To break you in gently, the route starts on relatively flat and smooth terrain in Ullswater. Kennel Cove (around half way into the route) is a great place to stop and catch your breath as it is a spot which gives you a panoramic view of the stunning landscape around you.

Another option is to take on the popular ridge walk across Helvellyn taking in Striding Edge and Swirral Edge along the way. It’s one of those routes that you just have to tick off once in your lifetime.

2. Blencathra, Keswick

Photo: Andy Harbach

Blencathra, situated in the northern quarter of the Lake District, has one of the area’s most feared ridge walks, Sharp Edge. An enemy to those with vertigo, Sharp Edge is an extremely exhilarating scramble for those who have a head for heights. Just don’t look down.

Exposed and out in the open, once on top of the knife-life edge, the only way to go is forward.

Don’t worry though, there are alternatives way to finish the walk. Scales Fell or Doddick Fell are the easiest ways out or try Halls Fell for slightly more of a challenge.

3. Lake Windermere, Cumbria

Photo: Chris Geatch

Lake Windermere, the largest lake in England, is a playground for watersports enthusiasts. With over 10 miles of water, you’ll never run out of space. From wakeboarding to waterskiing and sailing to swimming, Lake Windermere offers it all.

As well as being a popular place for adventurers to hang out, part of ‘The Three Lakes’ challenge is held here, as competitors swim its length.

Alternatively, for those looking for a day off from the thrashing about, the perimeter of the lake makes for a stunning walk so you can watch all the action from the sideline.

4. Napes Needle, Cumbria

Photo: Sea Kayak Oban

Nestled in the heart of the Lake District, Wasdale Valley has been known to be referred to as the birthplace of rocking climbing by enthusiasts.

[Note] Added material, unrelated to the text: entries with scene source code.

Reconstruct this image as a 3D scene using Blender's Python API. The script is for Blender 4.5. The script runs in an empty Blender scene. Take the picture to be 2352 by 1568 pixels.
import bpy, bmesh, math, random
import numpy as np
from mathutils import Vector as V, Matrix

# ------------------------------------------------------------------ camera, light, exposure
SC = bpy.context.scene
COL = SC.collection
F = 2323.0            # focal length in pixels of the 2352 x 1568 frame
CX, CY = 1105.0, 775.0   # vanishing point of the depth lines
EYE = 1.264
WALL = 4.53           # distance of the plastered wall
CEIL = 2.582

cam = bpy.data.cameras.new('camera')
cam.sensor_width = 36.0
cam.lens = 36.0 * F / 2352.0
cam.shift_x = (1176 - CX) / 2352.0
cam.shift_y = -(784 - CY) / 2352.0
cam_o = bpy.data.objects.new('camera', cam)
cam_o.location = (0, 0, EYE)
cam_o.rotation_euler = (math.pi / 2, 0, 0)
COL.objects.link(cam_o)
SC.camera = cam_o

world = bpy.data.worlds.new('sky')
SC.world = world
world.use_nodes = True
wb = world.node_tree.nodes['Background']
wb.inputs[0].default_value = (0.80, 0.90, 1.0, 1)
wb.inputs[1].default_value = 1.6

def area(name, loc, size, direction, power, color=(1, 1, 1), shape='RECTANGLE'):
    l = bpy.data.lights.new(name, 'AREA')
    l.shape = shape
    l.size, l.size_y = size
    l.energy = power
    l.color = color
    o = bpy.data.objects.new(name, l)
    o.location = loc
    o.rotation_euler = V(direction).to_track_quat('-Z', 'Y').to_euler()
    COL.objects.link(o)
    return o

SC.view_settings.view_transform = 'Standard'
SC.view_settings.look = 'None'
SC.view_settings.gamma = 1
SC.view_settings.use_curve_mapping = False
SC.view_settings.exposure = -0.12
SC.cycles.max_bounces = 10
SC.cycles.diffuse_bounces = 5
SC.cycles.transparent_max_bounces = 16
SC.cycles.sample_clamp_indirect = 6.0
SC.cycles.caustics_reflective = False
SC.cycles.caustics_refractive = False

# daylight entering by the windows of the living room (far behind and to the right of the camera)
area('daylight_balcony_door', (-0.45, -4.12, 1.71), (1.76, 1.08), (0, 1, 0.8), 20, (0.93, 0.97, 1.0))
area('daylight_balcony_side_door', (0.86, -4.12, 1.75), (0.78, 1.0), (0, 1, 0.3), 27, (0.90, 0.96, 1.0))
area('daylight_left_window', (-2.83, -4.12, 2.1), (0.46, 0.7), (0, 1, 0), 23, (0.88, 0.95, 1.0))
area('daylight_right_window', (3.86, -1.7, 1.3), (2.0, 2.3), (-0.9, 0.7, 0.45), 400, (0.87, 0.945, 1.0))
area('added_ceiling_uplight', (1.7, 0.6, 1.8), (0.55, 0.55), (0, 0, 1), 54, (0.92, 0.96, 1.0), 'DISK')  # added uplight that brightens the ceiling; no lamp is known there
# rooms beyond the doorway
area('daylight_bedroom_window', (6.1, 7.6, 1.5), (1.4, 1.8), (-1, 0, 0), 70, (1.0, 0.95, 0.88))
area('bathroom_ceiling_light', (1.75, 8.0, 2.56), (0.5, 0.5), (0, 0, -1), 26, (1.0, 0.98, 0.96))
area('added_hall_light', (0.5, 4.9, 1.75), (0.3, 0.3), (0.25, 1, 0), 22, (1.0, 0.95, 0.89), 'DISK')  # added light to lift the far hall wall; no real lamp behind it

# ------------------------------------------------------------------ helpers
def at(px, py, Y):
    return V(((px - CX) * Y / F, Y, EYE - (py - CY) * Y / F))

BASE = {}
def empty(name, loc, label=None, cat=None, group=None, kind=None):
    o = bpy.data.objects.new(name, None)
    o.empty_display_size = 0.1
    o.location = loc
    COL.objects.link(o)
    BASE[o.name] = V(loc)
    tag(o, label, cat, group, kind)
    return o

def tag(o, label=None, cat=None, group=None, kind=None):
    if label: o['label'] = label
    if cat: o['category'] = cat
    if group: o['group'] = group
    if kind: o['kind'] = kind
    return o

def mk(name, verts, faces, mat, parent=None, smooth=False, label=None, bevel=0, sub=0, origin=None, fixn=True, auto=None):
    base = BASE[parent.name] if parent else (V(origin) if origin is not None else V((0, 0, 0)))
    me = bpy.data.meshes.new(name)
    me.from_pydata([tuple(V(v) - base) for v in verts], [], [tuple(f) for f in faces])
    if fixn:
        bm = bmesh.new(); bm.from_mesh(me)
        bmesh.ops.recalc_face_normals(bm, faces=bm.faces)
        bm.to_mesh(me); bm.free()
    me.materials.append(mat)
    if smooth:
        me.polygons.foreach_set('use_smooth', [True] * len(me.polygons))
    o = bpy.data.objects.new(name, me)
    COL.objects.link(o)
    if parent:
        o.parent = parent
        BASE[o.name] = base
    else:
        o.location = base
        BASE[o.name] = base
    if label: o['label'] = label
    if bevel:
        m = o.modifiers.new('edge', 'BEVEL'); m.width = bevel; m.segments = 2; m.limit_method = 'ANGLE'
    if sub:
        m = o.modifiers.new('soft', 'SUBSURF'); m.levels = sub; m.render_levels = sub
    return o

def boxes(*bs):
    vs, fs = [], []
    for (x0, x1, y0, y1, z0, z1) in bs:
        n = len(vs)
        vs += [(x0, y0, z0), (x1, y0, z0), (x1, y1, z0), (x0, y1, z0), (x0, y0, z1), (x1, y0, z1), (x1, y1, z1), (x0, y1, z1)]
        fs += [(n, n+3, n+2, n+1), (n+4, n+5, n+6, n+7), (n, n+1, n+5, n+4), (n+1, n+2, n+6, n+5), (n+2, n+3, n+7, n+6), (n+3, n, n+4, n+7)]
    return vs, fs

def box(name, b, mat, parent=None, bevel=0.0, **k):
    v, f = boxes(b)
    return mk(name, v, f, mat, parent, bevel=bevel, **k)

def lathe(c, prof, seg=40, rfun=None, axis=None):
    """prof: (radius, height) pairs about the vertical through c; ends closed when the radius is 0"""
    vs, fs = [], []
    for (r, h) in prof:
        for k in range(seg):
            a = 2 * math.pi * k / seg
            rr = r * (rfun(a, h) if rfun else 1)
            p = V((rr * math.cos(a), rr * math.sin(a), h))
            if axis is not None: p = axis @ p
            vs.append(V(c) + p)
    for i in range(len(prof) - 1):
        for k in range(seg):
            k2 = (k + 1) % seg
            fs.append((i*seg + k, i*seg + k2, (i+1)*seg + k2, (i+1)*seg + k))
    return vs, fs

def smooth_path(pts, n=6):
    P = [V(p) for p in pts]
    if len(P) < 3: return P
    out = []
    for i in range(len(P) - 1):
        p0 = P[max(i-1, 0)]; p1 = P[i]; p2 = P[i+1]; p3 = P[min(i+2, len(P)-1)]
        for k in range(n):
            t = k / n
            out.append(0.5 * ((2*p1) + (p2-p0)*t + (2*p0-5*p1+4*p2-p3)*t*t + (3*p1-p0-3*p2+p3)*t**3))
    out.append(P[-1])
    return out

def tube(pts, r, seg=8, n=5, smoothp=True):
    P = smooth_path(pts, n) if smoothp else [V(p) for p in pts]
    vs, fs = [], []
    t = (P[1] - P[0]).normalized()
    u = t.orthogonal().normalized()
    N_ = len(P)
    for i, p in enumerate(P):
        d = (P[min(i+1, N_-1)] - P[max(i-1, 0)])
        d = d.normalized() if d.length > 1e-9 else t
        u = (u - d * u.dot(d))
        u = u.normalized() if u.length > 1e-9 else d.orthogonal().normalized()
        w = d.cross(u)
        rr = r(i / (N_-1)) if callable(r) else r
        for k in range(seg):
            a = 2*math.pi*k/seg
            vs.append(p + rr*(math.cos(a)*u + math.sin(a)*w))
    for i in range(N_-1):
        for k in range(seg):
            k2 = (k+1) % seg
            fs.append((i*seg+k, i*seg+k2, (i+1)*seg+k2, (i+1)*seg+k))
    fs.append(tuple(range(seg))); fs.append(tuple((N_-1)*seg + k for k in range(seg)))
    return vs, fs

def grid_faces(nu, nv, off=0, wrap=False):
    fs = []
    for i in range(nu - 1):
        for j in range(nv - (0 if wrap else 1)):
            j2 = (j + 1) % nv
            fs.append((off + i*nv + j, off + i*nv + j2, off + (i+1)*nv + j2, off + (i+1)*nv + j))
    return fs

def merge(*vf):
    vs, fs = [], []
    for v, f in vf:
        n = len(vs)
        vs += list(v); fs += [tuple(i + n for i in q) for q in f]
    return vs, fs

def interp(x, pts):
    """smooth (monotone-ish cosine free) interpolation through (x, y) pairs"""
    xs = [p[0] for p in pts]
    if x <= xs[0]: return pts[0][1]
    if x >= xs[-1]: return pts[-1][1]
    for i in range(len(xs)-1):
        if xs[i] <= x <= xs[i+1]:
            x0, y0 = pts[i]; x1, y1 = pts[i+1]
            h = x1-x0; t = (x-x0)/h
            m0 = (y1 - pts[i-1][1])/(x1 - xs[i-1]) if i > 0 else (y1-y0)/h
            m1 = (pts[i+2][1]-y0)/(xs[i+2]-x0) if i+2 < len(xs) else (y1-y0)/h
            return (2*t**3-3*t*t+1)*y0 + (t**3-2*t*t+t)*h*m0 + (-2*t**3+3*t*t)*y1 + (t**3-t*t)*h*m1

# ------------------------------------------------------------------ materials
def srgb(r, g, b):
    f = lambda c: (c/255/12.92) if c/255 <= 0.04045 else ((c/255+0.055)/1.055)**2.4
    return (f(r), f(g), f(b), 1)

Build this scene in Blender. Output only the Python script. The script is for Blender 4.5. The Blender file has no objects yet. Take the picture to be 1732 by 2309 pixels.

Packed with a number of climbs, some more testing than others, it is a valley that only the daredevils among us should seek out.

After clambering up the valley and pausing every so often to take in the stunning views, you should stumble across Napes Needle, a 20m vertical ascent. At the top of the pinnacle, with your head almost in the clouds, you will get a view of the Lake District like no other.

Far from a walk in the park, the ascent which is graded hard to severe, is a climb which should only be tackled by confident climbers with a sufficient amount of experience. Once you’ve crawled your way to the top, it’s time to prepare for the hardest bit, getting back down.

5. Hodge Close Quarry, Ambleside

Photo: Andrew Bowden

Hodge Close Quarry, a disused deep excavation of green-coloured slate is a popular spot for abseils and deep-cave diving. You’re going to need to wear your diving suit under your climbing gear for this adventure…

The 45m vertical drop makes for an epic abseil as you’ll find yourself slipping and skidding off the slate walls.  Once you’ve found your feet (it might take a while) it’s time to take the plunge.

Prone to flooding, the cave turns into an underwater paradise. It’s definitely worth the plummet. Around 24m deep, there is a tunnel entrance which leads to three chambers and two interconnecting tunnels.

6. Stickle Ghyll, Langdale

Photo: Andrew Bowden

A scramble, a ramble and the odd tumble, Stickle Ghyll is the place for an ultimate adventure. It does exactly what it says on the tin – it can get you into some sticky situations.

With gushing waterfalls, large rock faces and neck-deep pools of water, Stickle Ghyll is the Lake District’s adventurous playground and an ideal place to try out gorge walking and canyoning.

You’ll definitely see a different side of the Lake District, you just need to hope it’s not from an upside down or underwater angle. A drink of some sort will be the order of the day afterwards. Perhaps the stronger the better. It’s a good job Sticklebarn pub is only round the corner.